Thursday, January 28, 2010

moses

"Drawn Out"
Pharaoh's daughter named her son Moses because she drew him out of the water.

I visited the House of Moses yesterday.
This is a house solely for babies, Zambian babies that are drawn out of hopelessness.

Upon leaving this place, after holding a few babiesand doing very little to help anyone, I was feeling a bit hopeless myself. Not for the babies I had nestled in my arms or clapped with or rolled around on the floor with in play, but hopeless because I knew that these were not all of the babies.

Then I read the story of Moses.

Amram, Moses' mother, found herself in a situation that seemed humanly impossible, without hope.
She was one Hebrew surrounded by a sea of slavery, living under a law she could not change.
She couldn't change the world.
She couldn't even change her world.
She couldn't change the law.
She couldn't save all the babies.

Evil showed its ugliness on her every side and in the face of it, she did not destroy her son.
She saved him.

I am surrounded by evil and it frustrates every finger I lift to work against it.
Like Amram, I'm directing my war against the evil one towards the smallest of efforts.
A small act of courage set into motion the rescue of God's people from Egypt.

All he needs are small things, such as these few hours loving babies, to begin his redeeming work.
In the words of Mother Teresa, "small things with great love".

Saturday, January 23, 2010

freedom

I run in the path of your commands,
For you have set my heart free.

There is much freedom here in Zambia.
The Zambians teach me about this freedom that they have.
Rather than a sacrifice or a loss, I have seen a gain.

Freedom.

Freedom from image.
Free to get dirty.
Free to turn in early.
Free to wake up at 6 am just to be, not to be somewhere.
Free to nap.
Free to have a face kissed by the sun, no other color.
Free to be fat :)
Free time.
Free to be barefoot.
Free to let my laundry dry in the sunshine.
Free to write.
Free to love.
Free to teach.
Free to be taught.
Free to know the truth.
Free to seek the truth.
Free to be changed.
Free to be refreshed.
Free to walk through open doors.

In Christ's freedom there is also quality of life, enriched by his word.

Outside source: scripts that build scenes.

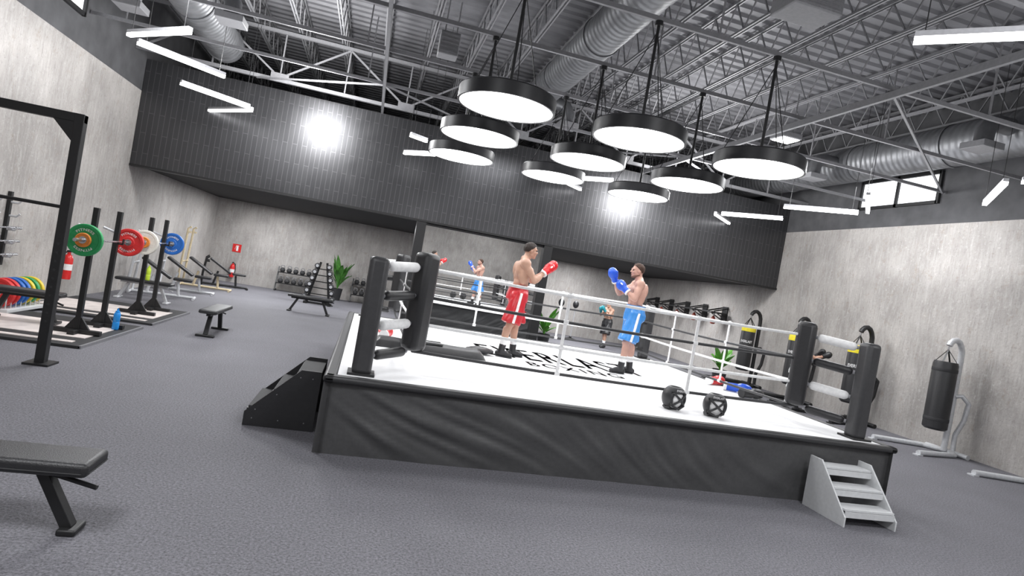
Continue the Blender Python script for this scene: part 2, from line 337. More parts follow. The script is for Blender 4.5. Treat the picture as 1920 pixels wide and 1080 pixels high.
person('shirtless man in black shorts training beyond the ring beside the reflex balls', (8.95, 21.2, 0), R(-150), {}, 'skin', 'hair', 'blacksatin', 'tealglove', None)
person('man in white shorts punching a heavy bag behind the padded right ring corner', (10.13, 12.28, 0), R(-25), dict(elR=(.3, -.2, 1.33), wrR=(.52, -.1, 1.42)), 'skin', 'hair', 'whitesatin', 'boot', None)

# ------------------------------------------------------------ setting
XL, XR, YB, YM, YF = -5.75, 11.9, 24.5, 15.9, -6.0
ZC, ZR = 4.75, 7.4
struct('floor', MB().box(((XL+XR)/2, (YF+YB)/2, -.05), (XR-XL+.4, YB-YF+.4, .1)), 'floor')
L = YB-YF; cy = (YB+YF)/2; W = XR-XL; cx = (XL+XR)/2
struct('wall_left', MB().box((XL-.1, cy, ZC/2), (.2, L, ZC)), 'concrete'); struct('wall_left_upper', MB().box((XL-.1, cy, (ZC+ZR)/2+.1), (.2, L, ZR-ZC+.2)), 'darkwall')
struct('wall_right', MB().box((XR+.1, cy, ZC/2), (.2, L, ZC)), 'concrete'); struct('wall_right_upper', MB().box((XR+.1, cy, (ZC+ZR)/2+.1), (.2, L, ZR-ZC+.2)), 'darkwall')
struct('wall_back', MB().box((cx, YB+.1, ZC/2), (W+.4, .2, ZC)), 'concrete'); struct('wall_back_upper', MB().box((cx, YB+.1, (ZC+ZR)/2+.1), (W+.4, .2, ZR-ZC+.2)), 'darkwall')
struct('wall_front', MB().box((cx, YF-.1, ZC/2), (W+.4, .2, ZC)), 'concrete'); struct('wall_front_upper', MB().box((cx, YF-.1, (ZC+ZR)/2+.1), (W+.4, .2, ZR-ZC+.2)), 'darkwall')
struct('wall_bulkhead', MB().box((cx, YM+.1, 4.27), (W-.02, .2, 2.46)), 'bulk')
struct('ceiling_lower', MB().box((cx, (YM+YB)/2+.1, 3.12), (W-.02, YB-YM-.24, .12)), 'soffit')
struct('trim_1', MB().box((cx, YM+.08, 3.02), (W-.02, .22, .05)), 'black')
MX0, MX1 = 1.04, 4.73
struct('wall_center', MB().box(((MX0+MX1)/2, YM+.3, 1.5), (MX1-MX0-.1, .3, 2.99)), 'darkwall')
struct('trim_2', MB().box((MX0+.1, YM+.13, 1.5), (.24, .3, 2.98)), 'black'); struct('trim_3', MB().box((MX1-.1, YM+.13, 1.5), (.24, .3, 2.98)), 'black')
mr = thing('wall_mirror', 'large wall mirror between dark columns behind the ring', 'mirror', ((MX0+MX1)/2, YM+.12, 0))
MB().box((0, 0, 1.52), (MX1-MX0-.44, .02, 2.86)).build('mirror_glass', 'mirror', mr)
for z in (.06, 2.96): MB().box((0, -.005, z), (MX1-MX0-.44, .05, .06)).build('frame_rail', 'black', mr)
dk = MB(); ys = []; y = YF-.1
while y < YB+.1: ys += [(y, 0), (y+.13, 0), (y+.17, .05), (y+.26, .05)]; y += .3
n = len(ys); dk.grid(lambda u, v: V((XL-.1+u*(W+.2), ys[round(v*(n-1))][0], ZR+ys[round(v*(n-1))][1])), 1, n-1)
struct('ceiling', dk, 'deck', smooth=False)
tn = 4
for i in range(18):
    x = XL+.4+i*.98; j = MB()
    for z in (6.75, 7.34):
        for q in (-.03, .03): j.box((x+q, cy, z), (.025, L, .04))
    yy = YF; k = 0
    while yy < YB-.5:
        j.bar((x, yy, 6.76 if k % 2 else 7.33), (x, yy+.34, 7.33 if k % 2 else 6.76), .022); yy += .34; k += 1
    struct('trim_%d' % tn, j, 'steel', smooth=False); tn += 1
for x in (-.3, 6.6):
    g = MB().box((x, 4.6, 5.35), (.055, 21, .1)); struct('trim_%d' % tn, g, 'steel', smooth=False); tn += 1
for yb in (3.2, 7.15, 9.0, 10.85, 13.0):
    g = MB().box((cx, yb, 5.45), (W-.02, .045, .06))
    for k in range(12):
        x = XL+.6+k*1.5
        if k % 3 == 0: g.bar((x, yb, 5.47), (x, yb, 6.76), .022)
    struct('trim_%d' % tn, g, 'steel', smooth=False); tn += 1
for yb in (15.2, 4.9):
    g = MB(); g.box((cx, yb, 5.55), (W-.02, .08, .08)).box((cx, yb, 6.66), (W-.02, .08, .07)); k = 0; x = XL+.1
    while x+1.47 < XR:
        g.bar((x, yb, 5.6 if k % 2 == 0 else 6.62), (x+1.47, yb, 6.62 if k % 2 == 0 else 5.6), .04); g.bar((x+1.47, yb, 5.58), (x+1.47, yb, 6.62), .03)
        if k % 2: g.box((x+1.47, yb-.05, 5.6), (.4, .02, .2))
        x += 1.47; k += 1
    struct('trim_%d' % tn, g, 'steel', smooth=False); tn += 1
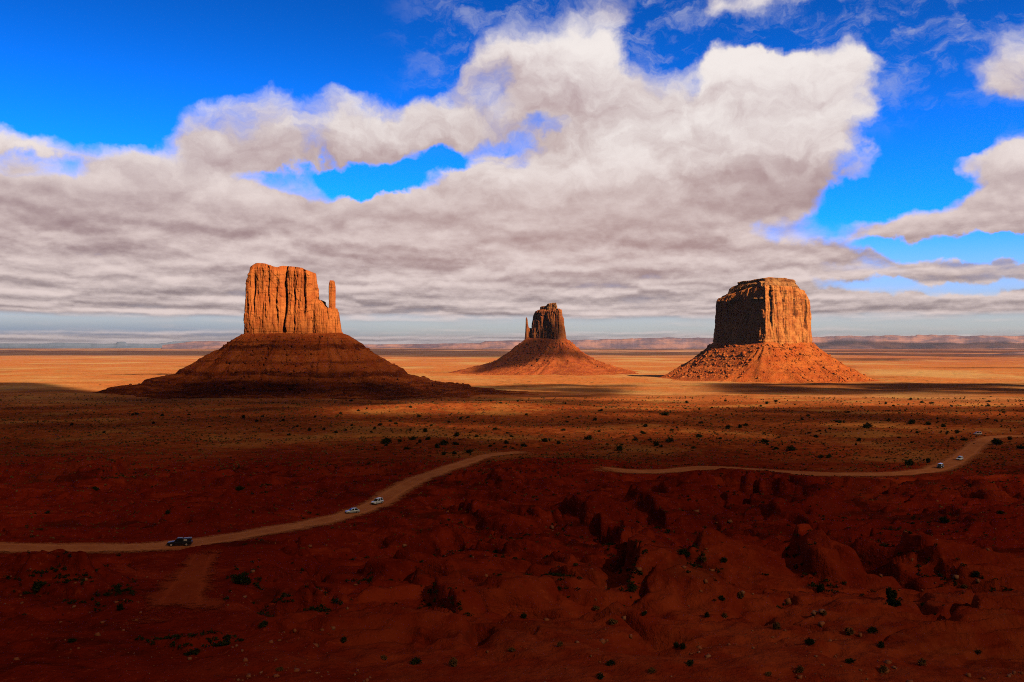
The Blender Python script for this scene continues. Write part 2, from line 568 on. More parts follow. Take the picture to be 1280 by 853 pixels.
def make_ground():
    m, nt, b, _ = new_mat('desert_soil')
    p = obj_co(nt)
    x, y, z = sep(nt, p)
    big = noise(nt, xyz(nt, x * 0.0016, y * 0.0011, 0.0), 1.0, 5.0, 0.6)
    mid = noise(nt, p, 0.011, 6.0, 0.6)
    fine = noise(nt, p, 0.16, 6.0, 0.65)
    grain = noise(nt, p, 1.7, 4.0, 0.7)
    yy = y + (mid - 0.5) * 320.0
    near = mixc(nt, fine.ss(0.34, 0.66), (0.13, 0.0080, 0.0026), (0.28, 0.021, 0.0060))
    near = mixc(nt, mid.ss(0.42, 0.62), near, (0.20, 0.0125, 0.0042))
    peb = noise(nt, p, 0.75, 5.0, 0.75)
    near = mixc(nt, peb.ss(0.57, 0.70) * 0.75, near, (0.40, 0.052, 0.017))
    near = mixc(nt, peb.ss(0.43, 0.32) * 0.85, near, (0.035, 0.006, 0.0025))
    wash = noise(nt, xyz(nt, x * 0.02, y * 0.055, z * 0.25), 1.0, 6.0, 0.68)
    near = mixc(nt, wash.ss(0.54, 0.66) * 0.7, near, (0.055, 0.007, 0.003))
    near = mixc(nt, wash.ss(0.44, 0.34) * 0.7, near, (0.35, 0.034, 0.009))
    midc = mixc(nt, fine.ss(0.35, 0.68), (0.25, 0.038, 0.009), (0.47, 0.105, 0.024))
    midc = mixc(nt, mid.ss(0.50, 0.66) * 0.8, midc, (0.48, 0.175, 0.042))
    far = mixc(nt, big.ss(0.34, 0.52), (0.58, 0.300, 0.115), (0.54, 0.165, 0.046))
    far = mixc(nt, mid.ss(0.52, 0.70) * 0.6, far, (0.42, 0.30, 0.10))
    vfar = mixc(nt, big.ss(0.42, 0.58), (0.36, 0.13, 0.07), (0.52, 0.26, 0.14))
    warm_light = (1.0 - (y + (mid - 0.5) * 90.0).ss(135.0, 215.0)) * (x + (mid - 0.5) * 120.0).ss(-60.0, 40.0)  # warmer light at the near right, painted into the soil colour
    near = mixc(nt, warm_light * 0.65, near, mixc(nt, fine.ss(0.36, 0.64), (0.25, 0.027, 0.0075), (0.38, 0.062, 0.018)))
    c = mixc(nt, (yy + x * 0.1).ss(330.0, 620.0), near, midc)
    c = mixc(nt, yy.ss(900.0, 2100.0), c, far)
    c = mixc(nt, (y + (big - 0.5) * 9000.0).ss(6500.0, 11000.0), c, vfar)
    c = mixc(nt, (noise(nt, xyz(nt, x * 0.05, y * 0.03, 0.0), 1.0, 6.0, 0.7).ss(0.55, 0.66) * 0.55) * y.ss(350.0, 600.0) * (1.0 - y.ss(2000.0, 4000.0)), c, (0.17, 0.045, 0.012))
    redr = (x - y * 0.30).ss(200.0, 900.0) * y.ss(3600.0, 6500.0)
    c = mixc(nt, redr * mid.ss(0.40, 0.56) * 0.85, c, (0.36, 0.105, 0.055))
    dots = noise(nt, xyz(nt, x * 0.055, y * 0.03, 0.0), 1.0, 2.0, 0.5).ss(0.60, 0.70) * y.ss(1500.0, 2300.0) * (1.0 - y.ss(5200.0, 9000.0)) * big.ss(0.36, 0.52)
    c = mixc(nt, dots * 0.75, c, (0.11, 0.055, 0.020))
    strk = noise(nt, xyz(nt, x * 0.0011, y * 0.0042, 3.0), 1.0, 5.0, 0.6).ss(0.54, 0.64) * y.ss(1700.0, 2600.0)
    c = mixc(nt, strk * 0.55, c, (0.27, 0.095, 0.035))
    # sage flats: dark speckle of low plants
    sp = noise(nt, xyz(nt, x, y, 0.0), 0.33, 4.0, 0.65).ss(0.53, 0.62) * noise(nt, p, 0.02, 3.0).ss(0.40, 0.60) * (1.0 - y.ss(2500.0, 6000.0)) * y.ss(350.0, 520.0)
    c = mixc(nt, sp * 0.75, c, (0.085, 0.045, 0.014))
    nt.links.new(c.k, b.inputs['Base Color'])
    set_bump(nt, b, fine * 0.9 + grain * 0.25 + noise(nt, p, 0.5, 4.0, 0.6) * 0.6, 1.1, 0.9)
    return m


def make_rock(name, base, dark, pale, streak=1.0, zs=0.012, hs=0.11, bed=0.25):
    m, nt, b, _ = new_mat(name)
    p = obj_co(nt)
    x, y, z = sep(nt, p)
    w = noise(nt, p, 0.02, 3.0)
    st = noise(nt, xyz(nt, x * hs, y * hs, z * zs), 1.0, 6.0, 0.62)
    st2 = noise(nt, xyz(nt, x * hs * 3.2, y * hs * 3.2, z * zs * 2.0), 1.0, 4.0, 0.6)
    bd = noise(nt, xyz(nt, x * 0.004, y * 0.004, z * 0.28 + w * 1.2), 1.0, 4.0, 0.7)
    bl = noise(nt, p, 0.06, 5.0, 0.6)
    c = mixc(nt, bl.ss(0.35, 0.65), base, pale)
    c = mixc(nt, (st.ss(0.50, 0.70) * streak * 0.85).clamp(), c, dark)
    c = mixc(nt, (st2.ss(0.56, 0.74) * streak * 0.55).clamp(), c, dark)
    c = mixc(nt, bd.ss(0.52, 0.66) * bed, c, dark)
    nt.links.new(c.k, b.inputs['Base Color'])
    set_bump(nt, b, st * 2.2 + st2 * 1.2 + bd * 1.0 + noise(nt, p, 0.45, 4.0, 0.6) * 0.8, 2.2, 0.8)
    return m


def make_talus(name, base, dark, pale, band=0.5, speck=(0.5, 0.3, 0.16), strata=()):
    m, nt, b, _ = new_mat(name)
    p = obj_co(nt)
    x, y, z = sep(nt, p)
    w = noise(nt, p, 0.012, 4.0)
    bd = noise(nt, xyz(nt, x * 0.003, y * 0.003, z * 0.16 + w * 1.6), 1.0, 5.0, 0.7)
    cl = noise(nt, p, 0.035, 6.0, 0.62)
    fi = noise(nt, p, 0.30, 5.0, 0.65)
    c = mixc(nt, cl.ss(0.36, 0.64), base, pale)
    c = mixc(nt, bd.ss(0.50, 0.64) * band, c, dark)
    for (zc, hw, wt) in strata:                      # dark beds that crop out all round the slope
        f = 1.0 - ((z - zc) + (w - 0.5) * 22.0 + (cl - 0.5) * 16.0).ab().ss(hw * 0.5, hw * 1.5)
        c = mixc(nt, f * (0.2 + fi) * (0.35 + cl.ss(0.35, 0.6)) * wt, c, dark)
    c = mixc(nt, fi.ss(0.54, 0.70) * 0.7, c, dark)
    c = mixc(nt, noise(nt, p, 0.55, 2.0, 0.5).ss(0.66, 0.72) * 0.7, c, speck)
    nt.links.new(c.k, b.inputs['Base Color'])
    set_bump(nt, b, cl * 3.0 + fi * 1.6 + bd * 1.2, 2.6, 0.9)
    return m


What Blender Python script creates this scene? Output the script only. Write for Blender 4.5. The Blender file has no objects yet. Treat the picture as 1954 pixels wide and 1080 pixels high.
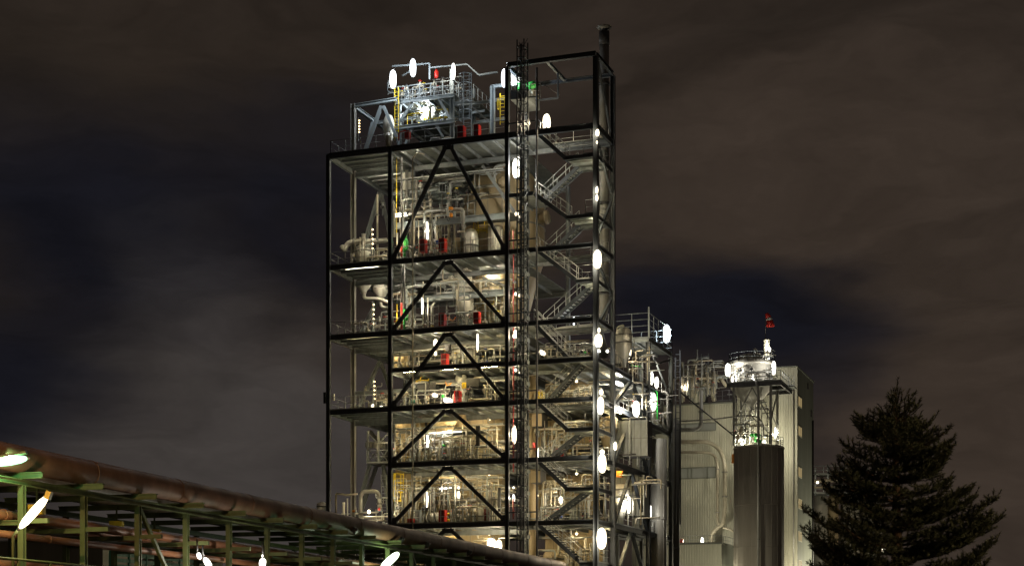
import bpy, math, random
import numpy as np
from mathutils import Vector, Matrix

scene = bpy.context.scene
COL = scene.collection
PI = math.pi

# ------------------------------------------------------------------ camera
FPX, CX, Y0PX, W0 = 3000.0, 977.0, 1215.0, 1954.0      # focal length, centre column, horizon row (photograph pixels)
TH = math.radians(20.0)
CAM = Vector((0, 0, 1.7))
FWD = Vector((-math.sin(TH), math.cos(TH), 0))
RGT = Vector((math.cos(TH), math.sin(TH), 0))
cam_data = bpy.data.cameras.new('camera')
cam_data.sensor_width = 36.0
cam_data.lens = 36.0 * FPX / W0
cam_data.shift_y = (Y0PX - 540.0) / W0
cam_data.clip_start, cam_data.clip_end = 0.5, 6000
cam = bpy.data.objects.new('camera', cam_data)
COL.objects.link(cam)
cam.location = CAM
cam.rotation_euler = (PI / 2, 0, TH)
scene.camera = cam

# ------------------------------------------------------------------ night sky
world = bpy.data.worlds.new('World')
scene.world = world
world.use_nodes = True
wn, wl = world.node_tree.nodes, world.node_tree.links
wn.clear()

def N(nodes, kind, **kw):
    n = nodes.new(kind)
    for k, v in kw.items():
        setattr(n, k, v)
    return n

def build_sky():
    out = N(wn, 'ShaderNodeOutputWorld')
    bg = N(wn, 'ShaderNodeBackground')
    bg.inputs['Strength'].default_value = 1.0
    wl.new(bg.outputs[0], out.inputs[0])
    tc = N(wn, 'ShaderNodeTexCoord')
    rot = N(wn, 'ShaderNodeVectorRotate', rotation_type='Z_AXIS')
    rot.inputs['Angle'].default_value = -TH
    wl.new(tc.outputs['Generated'], rot.inputs['Vector'])
    # warp so that the cloud banks have ragged soft edges
    nz = N(wn, 'ShaderNodeTexNoise')
    nz.inputs['Scale'].default_value = 6.0
    nz.inputs['Detail'].default_value = 8.0
    nz.inputs['Roughness'].default_value = 0.5
    st = N(wn, 'ShaderNodeMapping')
    st.inputs['Rotation'].default_value = (0, math.radians(-14), 0)
    st.inputs['Scale'].default_value = (.8, 1, 2.4)
    wl.new(rot.outputs[0], st.inputs['Vector'])
    wl.new(st.outputs[0], nz.inputs['Vector'])
    sub = N(wn, 'ShaderNodeVectorMath', operation='SUBTRACT')
    wl.new(nz.outputs['Color'], sub.inputs[0])
    sub.inputs[1].default_value = (.5, .5, .5)
    sc = N(wn, 'ShaderNodeVectorMath', operation='SCALE')
    sc.inputs['Scale'].default_value = 0.14
    wl.new(sub.outputs[0], sc.inputs[0])
    add = N(wn, 'ShaderNodeVectorMath', operation='ADD')
    wl.new(rot.outputs[0], add.inputs[0])
    wl.new(sc.outputs[0], add.inputs[1])
    warped = add.outputs[0]

    def bank(px, py, rx, ry, tilt=0.0, soft=1.0):
        """soft elliptical cloud bank (or gap) around one direction of the sky; 1 in the middle, 0 outside"""
        d = Vector(((px - CX) / FPX, 1.0, (Y0PX - py) / FPX)).normalized()
        s = N(wn, 'ShaderNodeVectorMath', operation='SUBTRACT')
        wl.new(warped, s.inputs[0])
        s.inputs[1].default_value = d
        r = N(wn, 'ShaderNodeVectorRotate', rotation_type='Y_AXIS')
        r.inputs['Angle'].default_value = math.radians(tilt)
        wl.new(s.outputs[0], r.inputs['Vector'])
        m = N(wn, 'ShaderNodeVectorMath', operation='MULTIPLY')
        wl.new(r.outputs[0], m.inputs[0])
        m.inputs[1].default_value = (FPX / rx, 1.5, FPX / ry)
        l = N(wn, 'ShaderNodeVectorMath', operation='LENGTH')
        wl.new(m.outputs[0], l.inputs[0])
        mr = N(wn, 'ShaderNodeMapRange', interpolation_type='SMOOTHERSTEP')
        mr.inputs['From Min'].default_value = 1.0 + .55 * soft
        mr.inputs['From Max'].default_value = max(0.0, 1.0 - .75 * soft)
        wl.new(l.outputs['Value'], mr.inputs['Value'])
        return mr.outputs[0]

    def mix(a, b, f, gain=1.0):
        mx = N(wn, 'ShaderNodeMix', data_type='RGBA')
        if gain != 1.0:
            g = N(wn, 'ShaderNodeMath', operation='MULTIPLY')
            wl.new(f, g.inputs[0])
            g.inputs[1].default_value = gain
            f = g.outputs[0]
        wl.new(f, mx.inputs['Factor'])
        for sock, v in ((mx.inputs['A'], a), (mx.inputs['B'], b)):
            pass
        ia = [s for s in mx.inputs if s.name == 'A' and s.type == 'RGBA'][0]
        ib = [s for s in mx.inputs if s.name == 'B' and s.type == 'RGBA'][0]
        for sock, v in ((ia, a), (ib, b)):
            if isinstance(v, tuple):
                sock.default_value = (*v, 1)
            else:
                wl.new(v, sock)
        return [s for s in mx.outputs if s.type == 'RGBA'][0]

    # base: low brown night cloud lit by the town, mottled by noise, everywhere
    n2 = N(wn, 'ShaderNodeTexNoise')
    n2.inputs['Scale'].default_value = 3.6
    n2.inputs['Detail'].default_value = 4.0
    st2 = N(wn, 'ShaderNodeMapping')
    st2.inputs['Rotation'].default_value = (0, math.radians(-14), 0)
    st2.inputs['Scale'].default_value = (1.4, 1, 4.0)
    wl.new(warped, st2.inputs['Vector'])
    wl.new(st2.outputs[0], n2.inputs['Vector'])
    mr = N(wn, 'ShaderNodeMapRange', interpolation_type='SMOOTHSTEP')
    mr.inputs['From Min'].default_value = .35
    mr.inputs['From Max'].default_value = .68
    wl.new(n2.outputs['Fac'], mr.inputs['Value'])
    c = mix((.0198, .0148, .0114), (.0300, .0220, .0168), mr.outputs[0])
    navy = (.0058, .0064, .0105)
    grey = (.0520, .0450, .0415)
    brown = (.0450, .0325, .0245)
    c = mix(c, brown, bank(1540, 330, 520, 170, 4), .75)
    c = mix(c, brown, bank(1850, 850, 330, 420, 0), .8)
    c = mix(c, navy, bank(1330, 590, 290, 125, 0), .92)
    c = mix(c, navy, bank(1560, 700, 160, 150, 0), .7)
    c = mix(c, navy, bank(190, 470, 330, 215, -28), .9)
    c = mix(c, navy, bank(540, 340, 230, 150, 10), .6)
    c = mix(c, navy, bank(30, 800, 200, 190, 0), .9)
    c = mix(c, navy, bank(560, 470, 110, 150, 10), .6)
    c = mix(c, grey, bank(450, 870, 330, 210, 14), .9)
    c = mix(c, grey, bank(330, 640, 150, 160, 18), .30)
    c = mix(c, grey, bank(640, 980, 330, 170, 0), .5)
    # fine streaks in all the cloud
    n3 = N(wn, 'ShaderNodeTexNoise')
    n3.inputs['Scale'].default_value = 11.0
    n3.inputs['Detail'].default_value = 9.0
    n3.inputs['Roughness'].default_value = .58
    wl.new(st2.outputs[0], n3.inputs['Vector'])
    m3 = N(wn, 'ShaderNodeMapRange')
    m3.inputs['From Min'].default_value = .3
    m3.inputs['From Max'].default_value = .7
    m3.inputs['To Min'].default_value = .80
    m3.inputs['To Max'].default_value = 1.2
    wl.new(n3.outputs['Fac'], m3.inputs['Value'])
    wl.new(m3.outputs[0], bg.inputs['Strength'])
    wl.new(c, bg.inputs['Color'])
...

That increase in quality of life is the freedom he has shown me today.

It is for freedom that Christ has set us free. Stand firm, then, and do not let yourselves be burdened again by the yoke of slavery. Galatians 5:1

Monday, January 18, 2010

kauya


The only man who has held my heart in his hands is just under four feet tall.
With his smile, he has taken my love and run away with it in his bare feet.
My heart is satisfied when he snuggles into my arms.
His sunshine sweeps me off my feet.

I saw him today. I saw this sweet boy for the first time in almost six months.

Out in the village where there is no dust, just bright green grass, sunshine, and water puddles.
It's a different world than the one I left a few short months ago.
Kauya is different too, physically different. He is so thin, his frame so tiny.
He is so different that I could barely recognize his little figure from a distance.

We walked down to the new house being built in Chongwe, assessing the damage to its roof from the violent storm the night before.
Just before I entered the shell of a house, I saw him walking a good distance away and looking down towards me. I was not sure if it was him. I yelled "Kauya!". He raised his tiny little hand straight up in the air. It was him.

I let my joy and excitement just take me over. I started running through all kinds of mud, sediment, green mossy puddles. I didn't even look down. He was running too, in his pink crocs.

His tiny body took a leap up into my arms.

He was shy today, a new dynamic of his larger-than-life personality. His arms wrapped tightly around and his head pressed into my neck. He breathed the same relieved words over and over....Mama Mary, Mama Mary, Mama Mary.

I never knew my prince would be an orphan.